Through the years, I developed unique relationships with both. Relations as different as they were. As it turned out, Vater and I had more in common than anyone would ever have predicted. I cherished his viewpoint and gladly shared many an intellectual conversation with him. More over, he respected my views. I found a true friend in Mutter. We would laugh when we discovered a common idiosyncrasy…usually discovered simultaneously. We could speak of spiritual matters with abandon. I can still feel her yank me by the hand and lead me to sit and talk. We’re talking now. We lost Mutter first. It was fitting. She received the honor she was due from her family, posthumously. Things were realized that had never seen the light of day until after she was gone. It was the first time she graced the “head of the table”. To see Vater “offer” the chair was to witness a metamorphosis. 15 years later, Vater took his place by her side in Heaven. I miss them. Yet they are ever with me. I am not their child. Yet they live through me.

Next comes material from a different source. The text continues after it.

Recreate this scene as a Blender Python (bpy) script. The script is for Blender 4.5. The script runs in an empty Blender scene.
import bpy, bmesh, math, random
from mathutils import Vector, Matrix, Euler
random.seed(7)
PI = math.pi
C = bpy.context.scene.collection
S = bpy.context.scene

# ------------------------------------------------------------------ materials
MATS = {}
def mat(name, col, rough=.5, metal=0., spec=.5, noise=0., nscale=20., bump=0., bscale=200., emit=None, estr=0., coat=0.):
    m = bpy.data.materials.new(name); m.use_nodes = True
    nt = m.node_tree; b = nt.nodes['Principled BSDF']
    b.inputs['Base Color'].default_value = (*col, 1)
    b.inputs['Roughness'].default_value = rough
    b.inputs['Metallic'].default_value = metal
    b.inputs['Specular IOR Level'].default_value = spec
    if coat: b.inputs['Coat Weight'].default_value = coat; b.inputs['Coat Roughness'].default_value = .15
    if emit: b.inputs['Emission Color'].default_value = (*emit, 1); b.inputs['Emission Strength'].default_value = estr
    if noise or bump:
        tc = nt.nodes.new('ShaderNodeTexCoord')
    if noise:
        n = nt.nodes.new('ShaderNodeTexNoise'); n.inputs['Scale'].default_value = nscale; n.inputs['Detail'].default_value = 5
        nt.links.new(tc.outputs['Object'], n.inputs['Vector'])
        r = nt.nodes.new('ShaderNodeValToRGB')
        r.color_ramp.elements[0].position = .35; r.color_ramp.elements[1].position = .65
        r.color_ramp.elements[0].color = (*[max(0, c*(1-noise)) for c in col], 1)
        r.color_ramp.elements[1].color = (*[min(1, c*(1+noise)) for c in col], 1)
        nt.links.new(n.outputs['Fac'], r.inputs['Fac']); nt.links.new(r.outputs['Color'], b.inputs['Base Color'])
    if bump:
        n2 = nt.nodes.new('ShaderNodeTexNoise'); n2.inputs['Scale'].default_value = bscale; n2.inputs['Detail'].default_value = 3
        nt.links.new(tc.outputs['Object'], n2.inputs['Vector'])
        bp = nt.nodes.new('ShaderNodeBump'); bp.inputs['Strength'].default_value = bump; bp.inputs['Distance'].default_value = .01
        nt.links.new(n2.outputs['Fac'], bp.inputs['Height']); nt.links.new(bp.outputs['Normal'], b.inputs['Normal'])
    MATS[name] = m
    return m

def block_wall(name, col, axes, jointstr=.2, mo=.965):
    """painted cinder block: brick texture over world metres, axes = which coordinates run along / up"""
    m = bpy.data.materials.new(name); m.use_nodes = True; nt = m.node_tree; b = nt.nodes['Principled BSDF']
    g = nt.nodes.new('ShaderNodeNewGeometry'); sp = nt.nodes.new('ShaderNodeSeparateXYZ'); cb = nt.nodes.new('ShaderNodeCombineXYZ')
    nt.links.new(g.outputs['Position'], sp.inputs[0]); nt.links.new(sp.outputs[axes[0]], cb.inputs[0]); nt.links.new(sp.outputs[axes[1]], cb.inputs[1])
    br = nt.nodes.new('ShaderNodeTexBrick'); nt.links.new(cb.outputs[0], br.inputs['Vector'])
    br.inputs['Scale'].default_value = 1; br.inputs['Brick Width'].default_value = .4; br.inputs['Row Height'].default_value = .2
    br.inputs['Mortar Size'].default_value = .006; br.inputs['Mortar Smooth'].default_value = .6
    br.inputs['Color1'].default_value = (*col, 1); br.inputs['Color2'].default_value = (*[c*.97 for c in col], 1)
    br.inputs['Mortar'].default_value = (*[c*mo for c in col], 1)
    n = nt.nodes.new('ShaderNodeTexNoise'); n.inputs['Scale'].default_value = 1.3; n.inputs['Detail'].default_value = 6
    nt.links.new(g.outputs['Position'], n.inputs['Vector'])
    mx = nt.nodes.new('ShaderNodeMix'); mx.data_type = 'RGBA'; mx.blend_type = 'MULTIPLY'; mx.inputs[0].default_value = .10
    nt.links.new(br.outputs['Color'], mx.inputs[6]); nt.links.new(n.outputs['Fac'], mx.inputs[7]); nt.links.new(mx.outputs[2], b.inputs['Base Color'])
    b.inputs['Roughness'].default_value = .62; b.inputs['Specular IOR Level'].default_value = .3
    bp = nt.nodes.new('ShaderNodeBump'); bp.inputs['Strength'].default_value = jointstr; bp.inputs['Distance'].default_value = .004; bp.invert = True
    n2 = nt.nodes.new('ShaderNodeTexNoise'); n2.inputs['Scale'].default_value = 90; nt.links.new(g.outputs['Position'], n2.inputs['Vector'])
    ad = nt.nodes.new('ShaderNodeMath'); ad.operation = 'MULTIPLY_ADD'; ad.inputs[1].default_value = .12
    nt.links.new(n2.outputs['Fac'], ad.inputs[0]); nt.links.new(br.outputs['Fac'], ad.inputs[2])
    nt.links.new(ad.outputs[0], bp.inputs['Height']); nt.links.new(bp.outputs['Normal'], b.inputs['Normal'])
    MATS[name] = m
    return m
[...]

As it is with every Thanksgiving, they are invited to share with us through prayer. This is not a new tradition but is re-newed even as the family grows. It is my hope that the tradition goes on through the generations until, like Elijah, they are the invited honored “guests” at the table with the family who never knew them but through prayer.
Here it is, Thanksgiving 2009. I will again drink a glass of fine wine in remembrance of them.
Your Thanksgiving piece was wonderful. I would expect nothing less from the woman that entered my life just 2 months after losing my brother.
I remember the day I met you – wild hair, warm smile and a comforting personality – I wanted to hug you that first day and just snuggle in your arms, you felt so “comfortable” to me and I needed that at that point in my life.
And then… the horse connection came out. My brother could’ve been a Horse Whisperer – he had such a way with all animlas, you two would’ve been fast friends and you would’ve loved him – everybody did.
I just knew God sent you to be in my life for a reason and I am so glad that you are still in my life a year later – and I am very thankful for that.